Die Hamas spricht von "skrupelloser Erpressung"
Der Einfuhrstopp erfolgt zum Beginn des muslimischen Fastenmonats Ramadan. Die Hamas warf Netanjahu vor, gegen die Waffenruhe-Vereinbarung zu verstoßen. Der Stopp humanitärer Hilfslieferungen sei "skrupellose Erpressung, ein Kriegsverbrechen und ein schwerwiegender Bruch des Abkommens", hieß es in einer Telegram-Mitteilung der Terrororganisation.
Die Vermittler - neben Katar und Ägypten auch die USA - und die internationale Gemeinschaft müssten Druck auf Israel ausüben, um seine "repressiven und unmoralischen Maßnahmen" gegen die Menschen im Gazastreifen zu beenden. Die israelischen Geiseln könnten nur durch die sofortige Aufnahme von Verhandlungen über die zweite Phase der Vereinbarung freikommen, hieß es.
Diese zweite Phase des dreistufigen Abkommens sieht eine Freilassung der verbliebenen Geiseln im Gegenzug für ein dauerhaftes Ende des Krieges vor. Israel beharrt jedoch auf dem Kriegsziel einer völligen Zerstörung der Hamas. Laut israelischen Medienberichten trainiert die Armee des Landes bereits intensiv für einen möglichen Wiederbeginn des Krieges im Gazastreifen.
Bei neuen israelischen Angriffen im Gazastreifen wurden nach Angaben der von der Hamas kontrollierten Gesundheitsbehörde vier Menschen getötet. Die israelische Armee teilte mit, mehrere verdächtige Personen hätten sich israelischen Truppen im Norden des Gazastreifens genähert.
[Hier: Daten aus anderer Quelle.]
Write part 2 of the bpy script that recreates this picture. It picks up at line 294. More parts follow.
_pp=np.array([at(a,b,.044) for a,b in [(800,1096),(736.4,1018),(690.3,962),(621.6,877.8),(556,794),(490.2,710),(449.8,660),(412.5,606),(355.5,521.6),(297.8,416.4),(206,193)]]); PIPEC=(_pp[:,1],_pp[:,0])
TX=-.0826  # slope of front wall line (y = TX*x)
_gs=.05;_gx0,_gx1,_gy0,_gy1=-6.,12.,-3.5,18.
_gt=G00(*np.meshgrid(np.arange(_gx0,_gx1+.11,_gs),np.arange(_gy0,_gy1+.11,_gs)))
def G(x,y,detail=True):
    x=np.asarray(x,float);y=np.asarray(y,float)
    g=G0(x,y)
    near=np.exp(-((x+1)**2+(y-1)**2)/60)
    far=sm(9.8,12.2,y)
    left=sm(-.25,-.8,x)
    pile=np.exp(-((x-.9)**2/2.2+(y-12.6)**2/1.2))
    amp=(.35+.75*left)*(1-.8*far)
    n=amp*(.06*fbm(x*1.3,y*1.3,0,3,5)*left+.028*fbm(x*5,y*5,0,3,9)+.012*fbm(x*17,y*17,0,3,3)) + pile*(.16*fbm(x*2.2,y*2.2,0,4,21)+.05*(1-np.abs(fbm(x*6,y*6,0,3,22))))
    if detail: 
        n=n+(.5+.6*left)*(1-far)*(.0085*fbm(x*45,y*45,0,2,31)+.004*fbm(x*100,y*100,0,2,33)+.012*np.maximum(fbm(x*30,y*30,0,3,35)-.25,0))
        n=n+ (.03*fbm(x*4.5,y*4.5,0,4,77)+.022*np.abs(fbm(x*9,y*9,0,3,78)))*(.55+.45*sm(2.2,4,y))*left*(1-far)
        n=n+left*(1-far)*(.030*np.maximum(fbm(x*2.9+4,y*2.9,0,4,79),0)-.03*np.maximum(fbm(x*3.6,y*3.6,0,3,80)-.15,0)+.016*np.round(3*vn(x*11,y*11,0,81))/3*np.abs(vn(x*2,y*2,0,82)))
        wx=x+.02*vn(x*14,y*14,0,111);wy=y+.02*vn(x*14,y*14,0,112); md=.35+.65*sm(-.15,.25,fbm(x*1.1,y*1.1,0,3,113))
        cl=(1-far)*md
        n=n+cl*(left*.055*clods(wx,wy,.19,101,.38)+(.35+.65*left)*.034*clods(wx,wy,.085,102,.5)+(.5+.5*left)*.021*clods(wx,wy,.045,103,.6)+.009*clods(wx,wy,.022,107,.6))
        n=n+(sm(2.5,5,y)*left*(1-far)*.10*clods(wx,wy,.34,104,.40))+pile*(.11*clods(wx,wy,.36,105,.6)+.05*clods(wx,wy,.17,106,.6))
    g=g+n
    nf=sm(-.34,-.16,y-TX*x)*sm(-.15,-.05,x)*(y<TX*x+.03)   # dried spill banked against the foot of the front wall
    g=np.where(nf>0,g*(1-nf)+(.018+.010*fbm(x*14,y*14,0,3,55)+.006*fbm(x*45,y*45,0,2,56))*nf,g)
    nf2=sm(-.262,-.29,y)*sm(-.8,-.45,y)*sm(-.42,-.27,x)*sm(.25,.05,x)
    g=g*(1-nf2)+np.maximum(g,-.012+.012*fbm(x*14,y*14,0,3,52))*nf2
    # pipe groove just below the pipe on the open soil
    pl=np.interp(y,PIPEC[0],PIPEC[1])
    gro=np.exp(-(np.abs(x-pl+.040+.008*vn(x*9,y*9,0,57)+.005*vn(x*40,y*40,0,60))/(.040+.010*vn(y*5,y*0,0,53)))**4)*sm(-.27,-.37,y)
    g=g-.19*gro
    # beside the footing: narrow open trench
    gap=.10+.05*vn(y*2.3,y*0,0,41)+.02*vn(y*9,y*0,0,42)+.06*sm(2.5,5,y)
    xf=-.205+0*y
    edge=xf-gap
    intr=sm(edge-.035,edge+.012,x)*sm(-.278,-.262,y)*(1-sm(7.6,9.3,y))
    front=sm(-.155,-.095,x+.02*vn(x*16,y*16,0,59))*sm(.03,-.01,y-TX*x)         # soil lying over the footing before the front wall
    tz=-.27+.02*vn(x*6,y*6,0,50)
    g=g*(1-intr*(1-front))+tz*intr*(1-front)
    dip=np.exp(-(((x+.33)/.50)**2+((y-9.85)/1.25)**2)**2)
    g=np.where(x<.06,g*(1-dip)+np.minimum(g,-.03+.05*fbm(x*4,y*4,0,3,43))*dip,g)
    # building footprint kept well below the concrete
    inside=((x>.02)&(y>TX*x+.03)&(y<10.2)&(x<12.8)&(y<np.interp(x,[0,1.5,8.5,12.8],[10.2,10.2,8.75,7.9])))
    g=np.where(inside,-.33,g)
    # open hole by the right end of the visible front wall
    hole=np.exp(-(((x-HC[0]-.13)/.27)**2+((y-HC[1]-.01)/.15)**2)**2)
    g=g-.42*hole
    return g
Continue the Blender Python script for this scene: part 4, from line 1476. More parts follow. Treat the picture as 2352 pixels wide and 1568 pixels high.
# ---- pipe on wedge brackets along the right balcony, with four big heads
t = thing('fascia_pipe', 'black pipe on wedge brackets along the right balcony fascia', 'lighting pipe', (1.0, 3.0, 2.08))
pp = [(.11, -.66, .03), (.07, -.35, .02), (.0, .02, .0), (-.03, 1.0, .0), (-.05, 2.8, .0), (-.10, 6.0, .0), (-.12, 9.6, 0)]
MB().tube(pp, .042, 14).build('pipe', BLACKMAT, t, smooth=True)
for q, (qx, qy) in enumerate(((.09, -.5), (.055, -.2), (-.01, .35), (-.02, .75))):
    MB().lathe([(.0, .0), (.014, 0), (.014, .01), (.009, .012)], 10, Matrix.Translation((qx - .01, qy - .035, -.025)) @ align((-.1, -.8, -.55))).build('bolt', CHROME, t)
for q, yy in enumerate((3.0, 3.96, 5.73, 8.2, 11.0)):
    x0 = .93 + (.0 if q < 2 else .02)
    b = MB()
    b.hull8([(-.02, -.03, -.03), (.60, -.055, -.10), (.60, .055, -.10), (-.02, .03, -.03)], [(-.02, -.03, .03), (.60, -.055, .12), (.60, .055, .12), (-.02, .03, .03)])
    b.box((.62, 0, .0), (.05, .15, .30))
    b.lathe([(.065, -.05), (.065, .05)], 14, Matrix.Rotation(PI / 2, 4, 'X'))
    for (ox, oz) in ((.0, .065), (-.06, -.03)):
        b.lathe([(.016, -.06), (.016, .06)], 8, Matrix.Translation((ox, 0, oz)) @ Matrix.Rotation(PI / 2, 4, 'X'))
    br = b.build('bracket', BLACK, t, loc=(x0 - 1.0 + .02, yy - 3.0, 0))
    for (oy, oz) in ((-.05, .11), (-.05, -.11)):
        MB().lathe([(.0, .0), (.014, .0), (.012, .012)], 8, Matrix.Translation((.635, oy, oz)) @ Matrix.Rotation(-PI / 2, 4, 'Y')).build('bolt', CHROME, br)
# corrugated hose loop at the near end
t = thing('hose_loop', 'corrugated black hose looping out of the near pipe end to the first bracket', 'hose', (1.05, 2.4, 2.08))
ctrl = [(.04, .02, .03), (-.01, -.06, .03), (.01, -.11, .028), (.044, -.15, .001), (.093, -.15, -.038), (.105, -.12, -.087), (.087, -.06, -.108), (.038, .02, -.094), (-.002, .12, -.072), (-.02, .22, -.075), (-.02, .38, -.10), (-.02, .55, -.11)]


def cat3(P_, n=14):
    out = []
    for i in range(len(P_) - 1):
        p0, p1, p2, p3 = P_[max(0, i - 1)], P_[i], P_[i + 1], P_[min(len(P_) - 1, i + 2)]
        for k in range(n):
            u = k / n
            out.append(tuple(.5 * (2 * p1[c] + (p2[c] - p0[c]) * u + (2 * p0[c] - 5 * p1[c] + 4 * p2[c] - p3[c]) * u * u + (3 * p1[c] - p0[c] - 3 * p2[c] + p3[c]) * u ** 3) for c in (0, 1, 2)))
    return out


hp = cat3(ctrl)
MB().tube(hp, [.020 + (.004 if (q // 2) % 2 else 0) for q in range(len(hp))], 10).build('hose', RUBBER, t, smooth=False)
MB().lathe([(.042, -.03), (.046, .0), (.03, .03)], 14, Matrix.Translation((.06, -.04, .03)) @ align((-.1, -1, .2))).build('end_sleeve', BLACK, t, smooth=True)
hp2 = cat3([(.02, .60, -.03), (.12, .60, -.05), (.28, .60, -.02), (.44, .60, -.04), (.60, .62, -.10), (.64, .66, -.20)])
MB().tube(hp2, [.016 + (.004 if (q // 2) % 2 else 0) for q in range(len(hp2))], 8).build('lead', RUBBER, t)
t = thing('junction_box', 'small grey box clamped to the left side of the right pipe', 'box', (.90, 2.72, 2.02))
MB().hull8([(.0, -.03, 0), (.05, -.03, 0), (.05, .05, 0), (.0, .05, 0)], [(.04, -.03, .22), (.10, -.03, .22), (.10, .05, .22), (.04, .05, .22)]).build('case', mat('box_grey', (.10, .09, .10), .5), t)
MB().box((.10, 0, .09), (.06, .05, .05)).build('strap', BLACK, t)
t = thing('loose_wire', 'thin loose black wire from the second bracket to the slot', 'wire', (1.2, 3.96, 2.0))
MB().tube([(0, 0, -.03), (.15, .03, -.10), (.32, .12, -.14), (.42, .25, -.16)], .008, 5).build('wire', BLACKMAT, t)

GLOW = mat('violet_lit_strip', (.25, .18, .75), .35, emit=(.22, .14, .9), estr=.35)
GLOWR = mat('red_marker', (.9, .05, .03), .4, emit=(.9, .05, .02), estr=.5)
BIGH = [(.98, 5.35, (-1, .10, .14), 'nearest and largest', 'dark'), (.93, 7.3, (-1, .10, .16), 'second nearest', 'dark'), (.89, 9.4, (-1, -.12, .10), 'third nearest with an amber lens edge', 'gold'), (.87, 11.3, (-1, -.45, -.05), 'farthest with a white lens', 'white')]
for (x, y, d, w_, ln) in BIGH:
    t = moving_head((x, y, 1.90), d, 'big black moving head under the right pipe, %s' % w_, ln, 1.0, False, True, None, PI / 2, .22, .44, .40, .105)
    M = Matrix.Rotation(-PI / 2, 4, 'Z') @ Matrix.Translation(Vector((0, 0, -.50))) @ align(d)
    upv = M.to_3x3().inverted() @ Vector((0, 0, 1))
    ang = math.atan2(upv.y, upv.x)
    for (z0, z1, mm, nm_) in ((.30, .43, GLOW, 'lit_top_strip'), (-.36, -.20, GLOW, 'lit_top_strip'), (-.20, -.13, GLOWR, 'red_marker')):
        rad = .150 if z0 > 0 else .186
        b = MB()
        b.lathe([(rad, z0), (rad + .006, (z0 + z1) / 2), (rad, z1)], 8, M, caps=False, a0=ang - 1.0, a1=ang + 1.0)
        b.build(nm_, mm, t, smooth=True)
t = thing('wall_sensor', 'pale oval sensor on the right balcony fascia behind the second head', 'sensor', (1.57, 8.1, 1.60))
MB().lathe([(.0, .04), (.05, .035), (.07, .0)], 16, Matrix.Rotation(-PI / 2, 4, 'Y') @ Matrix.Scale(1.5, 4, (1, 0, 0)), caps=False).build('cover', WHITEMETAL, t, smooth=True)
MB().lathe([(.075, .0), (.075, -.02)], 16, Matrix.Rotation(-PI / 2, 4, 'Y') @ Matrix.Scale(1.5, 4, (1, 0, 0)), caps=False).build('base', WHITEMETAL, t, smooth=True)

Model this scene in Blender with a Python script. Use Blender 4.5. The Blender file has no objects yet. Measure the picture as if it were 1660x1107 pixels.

Sie seien dabei beobachtet worden, wie sie einen Sprengsatz in dem Gebiet gelegt hätten. "Um die Bedrohung zu beseitigen, hat die israelische Luftwaffe die Verdächtigen angegriffen", hieß es weiter.

Israel stimmt US-Vorschlag für weitere Waffenruhe zu
In der Nacht hatte Israel laut eigenen Angaben einen Vorschlag des US-Sondergesandten Steve Witkoff zur Fortsetzung der Waffenruhe bis Mitte April im Gegenzug für die Übergabe potenziell aller verbliebenen Geiseln gebilligt. Die Hamas lehne den Plan bislang ab, hieß es in einer nächtlichen Mitteilung von Netanjahus Büro. Sollte die Hamas ihre Position ändern, werde Israel unverzüglich Verhandlungen über alle Einzelheiten des Plans aufnehmen.
Witkoff habe den Rahmen für eine Verlängerung der Waffenruhe vorgeschlagen, nachdem er den Eindruck gewonnen habe, dass es derzeit keine Möglichkeit gebe, die Positionen beider Seiten zur Beendigung des Krieges zu überbrücken, hieß es in der Mitteilung von Netanjahus Büro. Es sei mehr Zeit für Gespräche über einen dauerhaften Waffenstillstand notwendig.
Angehörige von Geiseln kritisieren Netanjahu
Die Mutter zweier entführter Brüder, von denen einer freigelassen worden war, kritisierte die Entscheidung Netanjahus. "Jedes Mal, wenn man die Hilfslieferungen stoppt, stoppt man das Wenige, was die Geiseln bekommen", sagte sie dem israelischen Nachrichtenportal "ynet".
Seit Beginn der Waffenruhe am 19. Januar waren wieder mehr Hilfsgüter in den abgeriegelten Küstenstreifen gekommen. Der von Israel jetzt verhängte Einfuhrstopp könnte dramatische Folgen nicht nur für die palästinensische Zivilbevölkerung, sondern auch für die israelischen Geiseln haben.
Auslöser des Krieges war das schlimmste Massaker in der Geschichte Israels, das Terroristen der Hamas sowie anderer extremistischer Palästinenserorganisationen am 7. Oktober 2023 in Israel nahe der Grenze zum Gazastreifen verübt hatten. Auf israelischer Seite wurden dabei mehr als 1.200 Menschen getötet und mehr als 250 weitere in den Gazastreifen verschleppt. Seither wurden laut der von der Hamas kontrollierten Gesundheitsbehörde mehr als 48.300 Menschen im Gazastreifen getötet. Die unabhängig nicht überprüfbaren Zahlen unterscheiden nicht zwischen Kämpfern und Zivilisten.